-- RAW DATA start --

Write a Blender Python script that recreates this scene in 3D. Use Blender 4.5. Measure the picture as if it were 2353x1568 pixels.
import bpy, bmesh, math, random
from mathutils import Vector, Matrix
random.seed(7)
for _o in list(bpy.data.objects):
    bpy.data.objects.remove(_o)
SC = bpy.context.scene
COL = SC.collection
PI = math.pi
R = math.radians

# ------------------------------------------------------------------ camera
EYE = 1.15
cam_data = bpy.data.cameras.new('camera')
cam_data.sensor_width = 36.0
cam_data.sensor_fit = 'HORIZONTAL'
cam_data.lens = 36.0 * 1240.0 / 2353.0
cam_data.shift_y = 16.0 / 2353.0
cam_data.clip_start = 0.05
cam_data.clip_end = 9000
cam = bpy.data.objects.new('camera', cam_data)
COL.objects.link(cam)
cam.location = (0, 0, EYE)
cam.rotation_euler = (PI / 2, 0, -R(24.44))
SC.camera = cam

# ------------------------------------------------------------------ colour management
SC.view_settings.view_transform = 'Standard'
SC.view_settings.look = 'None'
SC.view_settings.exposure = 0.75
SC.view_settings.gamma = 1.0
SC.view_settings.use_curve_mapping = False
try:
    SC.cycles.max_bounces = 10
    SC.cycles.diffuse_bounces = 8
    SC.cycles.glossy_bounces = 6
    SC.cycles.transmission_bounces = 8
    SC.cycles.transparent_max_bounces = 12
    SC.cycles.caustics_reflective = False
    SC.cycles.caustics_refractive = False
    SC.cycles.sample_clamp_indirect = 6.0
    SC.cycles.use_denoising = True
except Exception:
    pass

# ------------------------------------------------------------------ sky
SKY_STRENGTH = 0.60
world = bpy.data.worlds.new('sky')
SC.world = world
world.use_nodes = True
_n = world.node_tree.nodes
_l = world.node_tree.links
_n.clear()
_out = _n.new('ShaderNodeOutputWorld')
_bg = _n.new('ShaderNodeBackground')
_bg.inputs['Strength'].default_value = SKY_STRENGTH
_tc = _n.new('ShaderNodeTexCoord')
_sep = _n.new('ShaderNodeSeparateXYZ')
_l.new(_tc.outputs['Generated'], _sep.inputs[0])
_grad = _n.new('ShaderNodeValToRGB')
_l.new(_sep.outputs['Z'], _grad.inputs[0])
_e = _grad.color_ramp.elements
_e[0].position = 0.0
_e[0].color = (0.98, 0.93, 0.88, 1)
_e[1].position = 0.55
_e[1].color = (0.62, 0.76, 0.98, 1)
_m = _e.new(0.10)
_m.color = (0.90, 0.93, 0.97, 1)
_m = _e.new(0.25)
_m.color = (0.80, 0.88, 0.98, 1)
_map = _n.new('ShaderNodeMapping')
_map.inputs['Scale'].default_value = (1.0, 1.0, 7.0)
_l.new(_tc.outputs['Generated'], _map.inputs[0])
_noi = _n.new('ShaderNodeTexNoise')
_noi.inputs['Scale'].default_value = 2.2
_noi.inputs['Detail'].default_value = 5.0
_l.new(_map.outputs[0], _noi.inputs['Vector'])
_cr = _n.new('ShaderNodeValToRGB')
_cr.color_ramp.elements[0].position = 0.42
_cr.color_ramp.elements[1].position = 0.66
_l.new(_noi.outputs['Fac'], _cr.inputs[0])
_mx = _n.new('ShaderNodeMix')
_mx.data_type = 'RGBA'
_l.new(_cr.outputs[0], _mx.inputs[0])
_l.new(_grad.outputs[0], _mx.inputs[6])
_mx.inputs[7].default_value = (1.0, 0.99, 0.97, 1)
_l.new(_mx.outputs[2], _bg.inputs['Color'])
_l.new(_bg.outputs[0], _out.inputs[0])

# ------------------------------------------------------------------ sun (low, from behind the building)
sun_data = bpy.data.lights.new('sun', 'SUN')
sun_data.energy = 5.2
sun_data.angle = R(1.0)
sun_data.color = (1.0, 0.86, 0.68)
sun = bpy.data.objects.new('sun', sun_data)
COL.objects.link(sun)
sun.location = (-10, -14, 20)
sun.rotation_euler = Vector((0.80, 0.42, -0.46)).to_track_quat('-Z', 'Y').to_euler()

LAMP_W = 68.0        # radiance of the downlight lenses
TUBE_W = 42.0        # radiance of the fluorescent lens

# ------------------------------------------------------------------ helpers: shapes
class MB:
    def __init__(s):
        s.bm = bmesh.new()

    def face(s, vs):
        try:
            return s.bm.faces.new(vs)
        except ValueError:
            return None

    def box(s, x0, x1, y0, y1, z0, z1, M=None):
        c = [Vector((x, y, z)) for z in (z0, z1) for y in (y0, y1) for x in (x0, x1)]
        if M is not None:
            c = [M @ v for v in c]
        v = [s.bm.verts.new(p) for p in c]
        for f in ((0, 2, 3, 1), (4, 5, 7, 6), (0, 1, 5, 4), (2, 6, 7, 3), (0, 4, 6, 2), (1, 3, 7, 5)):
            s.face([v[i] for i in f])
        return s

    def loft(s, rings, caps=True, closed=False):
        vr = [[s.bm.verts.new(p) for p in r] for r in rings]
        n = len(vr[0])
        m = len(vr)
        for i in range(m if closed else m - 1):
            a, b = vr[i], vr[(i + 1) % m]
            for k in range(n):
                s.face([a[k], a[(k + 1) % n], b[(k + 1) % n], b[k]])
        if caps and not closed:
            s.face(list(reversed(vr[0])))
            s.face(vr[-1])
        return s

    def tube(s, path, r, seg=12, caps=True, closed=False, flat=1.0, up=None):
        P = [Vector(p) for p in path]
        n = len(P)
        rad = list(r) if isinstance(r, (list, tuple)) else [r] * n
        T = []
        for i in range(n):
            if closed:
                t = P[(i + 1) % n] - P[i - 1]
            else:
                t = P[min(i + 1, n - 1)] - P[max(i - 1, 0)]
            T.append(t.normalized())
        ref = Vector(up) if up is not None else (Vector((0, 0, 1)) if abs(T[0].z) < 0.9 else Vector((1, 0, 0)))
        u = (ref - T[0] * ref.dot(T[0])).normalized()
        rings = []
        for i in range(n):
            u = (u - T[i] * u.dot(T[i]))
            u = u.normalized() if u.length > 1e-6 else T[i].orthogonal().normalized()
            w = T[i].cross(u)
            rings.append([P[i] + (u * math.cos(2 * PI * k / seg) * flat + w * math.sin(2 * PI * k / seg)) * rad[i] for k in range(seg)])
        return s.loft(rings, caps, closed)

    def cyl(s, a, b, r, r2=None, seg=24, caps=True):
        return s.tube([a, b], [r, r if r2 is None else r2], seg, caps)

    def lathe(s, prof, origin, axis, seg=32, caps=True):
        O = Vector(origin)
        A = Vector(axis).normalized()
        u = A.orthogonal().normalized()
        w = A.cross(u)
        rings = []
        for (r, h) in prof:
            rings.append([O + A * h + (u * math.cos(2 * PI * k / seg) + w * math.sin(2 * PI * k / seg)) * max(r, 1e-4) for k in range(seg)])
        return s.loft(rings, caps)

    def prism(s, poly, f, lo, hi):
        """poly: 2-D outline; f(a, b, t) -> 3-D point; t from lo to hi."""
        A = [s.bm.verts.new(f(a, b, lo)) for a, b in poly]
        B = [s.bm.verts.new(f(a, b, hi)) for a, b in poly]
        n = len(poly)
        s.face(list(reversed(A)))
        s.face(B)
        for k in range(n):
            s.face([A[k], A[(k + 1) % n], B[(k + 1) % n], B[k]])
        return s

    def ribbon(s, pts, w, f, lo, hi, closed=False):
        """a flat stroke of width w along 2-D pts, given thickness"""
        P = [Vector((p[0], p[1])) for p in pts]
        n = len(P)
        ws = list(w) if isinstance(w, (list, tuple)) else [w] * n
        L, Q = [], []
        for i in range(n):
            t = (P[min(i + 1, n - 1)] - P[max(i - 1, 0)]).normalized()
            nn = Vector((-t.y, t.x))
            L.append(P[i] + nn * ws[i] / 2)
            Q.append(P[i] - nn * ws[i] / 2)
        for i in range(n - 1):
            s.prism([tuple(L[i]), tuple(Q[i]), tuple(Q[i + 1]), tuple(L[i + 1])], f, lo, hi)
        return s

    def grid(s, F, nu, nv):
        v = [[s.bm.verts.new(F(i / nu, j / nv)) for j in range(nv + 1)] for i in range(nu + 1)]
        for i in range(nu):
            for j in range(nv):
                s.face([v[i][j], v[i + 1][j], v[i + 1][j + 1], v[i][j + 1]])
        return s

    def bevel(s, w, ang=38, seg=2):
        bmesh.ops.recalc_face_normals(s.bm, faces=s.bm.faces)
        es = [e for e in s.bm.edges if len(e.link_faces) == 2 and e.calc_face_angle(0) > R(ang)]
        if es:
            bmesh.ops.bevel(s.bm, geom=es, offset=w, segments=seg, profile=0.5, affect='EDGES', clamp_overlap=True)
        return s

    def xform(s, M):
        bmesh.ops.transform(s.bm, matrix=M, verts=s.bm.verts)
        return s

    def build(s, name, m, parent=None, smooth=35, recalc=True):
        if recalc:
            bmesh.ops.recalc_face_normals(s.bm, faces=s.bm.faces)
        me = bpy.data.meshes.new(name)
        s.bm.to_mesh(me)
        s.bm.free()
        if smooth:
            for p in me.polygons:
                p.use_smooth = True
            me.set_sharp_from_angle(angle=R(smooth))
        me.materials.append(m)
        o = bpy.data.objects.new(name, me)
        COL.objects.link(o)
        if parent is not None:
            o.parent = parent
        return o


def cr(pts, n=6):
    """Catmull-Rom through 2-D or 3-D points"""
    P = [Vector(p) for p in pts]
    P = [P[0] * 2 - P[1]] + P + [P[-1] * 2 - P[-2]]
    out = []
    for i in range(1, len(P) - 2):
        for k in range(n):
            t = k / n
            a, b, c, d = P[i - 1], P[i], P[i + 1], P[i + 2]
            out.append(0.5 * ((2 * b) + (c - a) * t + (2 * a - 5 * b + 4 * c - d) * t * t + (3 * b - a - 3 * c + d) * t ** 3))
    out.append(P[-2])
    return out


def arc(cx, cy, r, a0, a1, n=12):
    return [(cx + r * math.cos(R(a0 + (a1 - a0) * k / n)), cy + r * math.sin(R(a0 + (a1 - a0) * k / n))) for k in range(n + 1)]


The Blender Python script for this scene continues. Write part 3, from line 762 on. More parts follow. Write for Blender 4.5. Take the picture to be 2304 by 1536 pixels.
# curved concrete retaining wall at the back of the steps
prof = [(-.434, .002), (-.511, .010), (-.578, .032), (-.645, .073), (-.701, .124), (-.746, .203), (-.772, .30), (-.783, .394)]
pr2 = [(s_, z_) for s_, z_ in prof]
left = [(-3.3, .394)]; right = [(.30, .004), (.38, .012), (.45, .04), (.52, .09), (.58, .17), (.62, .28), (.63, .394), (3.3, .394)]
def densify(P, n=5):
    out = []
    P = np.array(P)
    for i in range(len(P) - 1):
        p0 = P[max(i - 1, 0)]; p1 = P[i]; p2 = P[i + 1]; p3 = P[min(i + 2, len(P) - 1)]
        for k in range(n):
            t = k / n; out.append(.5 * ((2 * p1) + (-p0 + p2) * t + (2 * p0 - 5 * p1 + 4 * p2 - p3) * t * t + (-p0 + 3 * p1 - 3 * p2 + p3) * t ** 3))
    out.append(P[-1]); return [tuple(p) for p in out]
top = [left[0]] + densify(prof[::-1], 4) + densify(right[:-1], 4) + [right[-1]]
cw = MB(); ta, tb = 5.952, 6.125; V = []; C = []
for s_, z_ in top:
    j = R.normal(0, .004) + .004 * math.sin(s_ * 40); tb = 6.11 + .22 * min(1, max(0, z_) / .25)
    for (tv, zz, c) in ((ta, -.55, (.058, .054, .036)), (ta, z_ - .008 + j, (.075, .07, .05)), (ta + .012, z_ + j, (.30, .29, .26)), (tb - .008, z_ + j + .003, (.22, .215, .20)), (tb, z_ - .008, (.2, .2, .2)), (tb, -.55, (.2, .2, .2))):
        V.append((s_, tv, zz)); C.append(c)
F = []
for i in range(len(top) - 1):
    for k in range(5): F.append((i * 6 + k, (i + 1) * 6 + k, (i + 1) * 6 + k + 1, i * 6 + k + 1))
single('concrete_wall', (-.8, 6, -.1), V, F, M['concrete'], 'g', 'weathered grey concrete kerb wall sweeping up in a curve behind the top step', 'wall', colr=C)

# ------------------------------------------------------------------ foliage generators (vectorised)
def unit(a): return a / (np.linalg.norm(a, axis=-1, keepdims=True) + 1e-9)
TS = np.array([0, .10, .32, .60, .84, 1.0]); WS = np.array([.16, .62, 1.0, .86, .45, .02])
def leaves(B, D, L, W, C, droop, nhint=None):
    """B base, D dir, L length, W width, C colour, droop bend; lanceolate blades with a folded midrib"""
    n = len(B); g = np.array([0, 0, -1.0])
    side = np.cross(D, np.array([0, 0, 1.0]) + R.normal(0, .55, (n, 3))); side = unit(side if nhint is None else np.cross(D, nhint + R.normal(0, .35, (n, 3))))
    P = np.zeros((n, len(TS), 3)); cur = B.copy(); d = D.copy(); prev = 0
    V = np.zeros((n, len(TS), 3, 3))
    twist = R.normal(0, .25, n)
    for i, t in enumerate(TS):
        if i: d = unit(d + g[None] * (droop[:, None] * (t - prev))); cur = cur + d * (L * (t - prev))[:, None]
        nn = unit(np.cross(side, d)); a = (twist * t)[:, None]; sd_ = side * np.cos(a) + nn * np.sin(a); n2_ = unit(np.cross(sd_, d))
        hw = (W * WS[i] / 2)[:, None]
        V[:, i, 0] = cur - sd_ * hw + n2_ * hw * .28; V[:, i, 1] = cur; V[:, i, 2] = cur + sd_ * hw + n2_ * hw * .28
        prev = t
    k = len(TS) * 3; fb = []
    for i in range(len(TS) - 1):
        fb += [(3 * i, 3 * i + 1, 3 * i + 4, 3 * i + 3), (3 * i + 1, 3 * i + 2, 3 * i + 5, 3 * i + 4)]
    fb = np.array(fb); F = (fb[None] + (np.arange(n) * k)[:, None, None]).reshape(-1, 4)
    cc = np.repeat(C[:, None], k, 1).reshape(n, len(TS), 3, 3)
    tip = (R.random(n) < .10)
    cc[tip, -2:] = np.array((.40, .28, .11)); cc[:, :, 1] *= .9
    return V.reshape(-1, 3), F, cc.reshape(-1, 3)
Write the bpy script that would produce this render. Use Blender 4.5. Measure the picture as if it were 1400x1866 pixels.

-- RAW DATA end --

### EXERCISE GOAL
Retype exactly what runs from the line containing "j = R.normal(0, .004)" through the line containing "step', 'wall', colr=C)", both lines included, and stop there.

### THE RESPONSE
    j = R.normal(0, .004) + .004 * math.sin(s_ * 40); tb = 6.11 + .22 * min(1, max(0, z_) / .25)
    for (tv, zz, c) in ((ta, -.55, (.058, .054, .036)), (ta, z_ - .008 + j, (.075, .07, .05)), (ta + .012, z_ + j, (.30, .29, .26)), (tb - .008, z_ + j + .003, (.22, .215, .20)), (tb, z_ - .008, (.2, .2, .2)), (tb, -.55, (.2, .2, .2))):
        V.append((s_, tv, zz)); C.append(c)
F = []
for i in range(len(top) - 1):
    for k in range(5): F.append((i * 6 + k, (i + 1) * 6 + k, (i + 1) * 6 + k + 1, i * 6 + k + 1))
single('concrete_wall', (-.8, 6, -.1), V, F, M['concrete'], 'g', 'weathered grey concrete kerb wall sweeping up in a curve behind the top step', 'wall', colr=C)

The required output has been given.